Sumber : https://www.tribunnews.com/sport/2022/08/04/asean-para-games-2022-raih-sembilan-emas-tim-blind-judo-indonesia-lampaui-target, https://www.liputan6.com/lifestyle/read/4710748/aksi-jan-ethes-di-kejuaraan-taekwondo-sukses-sabet-medali-emas
Demikian halnya dengan aksi para olahragawan dalam ASEAN Paragames di atas sesungguhnya telah menjadi saksi dari perjuangan bersama untuk berkorban demi sesama yang lain.
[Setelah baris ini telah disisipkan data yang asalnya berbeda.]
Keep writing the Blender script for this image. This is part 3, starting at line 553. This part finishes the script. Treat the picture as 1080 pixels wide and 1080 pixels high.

Sesama yang sebelumnya tak membayangkan bahwa para olahragawan yang tidak biasa-biasa itu mampu membuat Indonesia menjadi negara-bangsa yang rela berkorban demi sesama daripada mengorbankan yang lain. Inilah contoh dari nasionalisme Indonesia yang diperagakan oleh para olahragawan disabilitas dalam ajang ASEAN Para Games.
Masuk akal jika slogan dari logo HUT RI ke-77 yang diterjemahkan dari motto Presidensi G20 “Recover Together, Recover Stronger” (Pulih Lebih Cepat, Bangkit Lebih Kuat) tersebar di seluruh Indonesia, termasuk di kota Solo dalam bentuk tulisan di tembok-tembok kampung (RT/ RW).
Hal ini menunjukkan bahwa slogan dan motto tersebut menjadi bahasa bersama yang digunakan untuk membangun semangat nasionalisme dari bawah.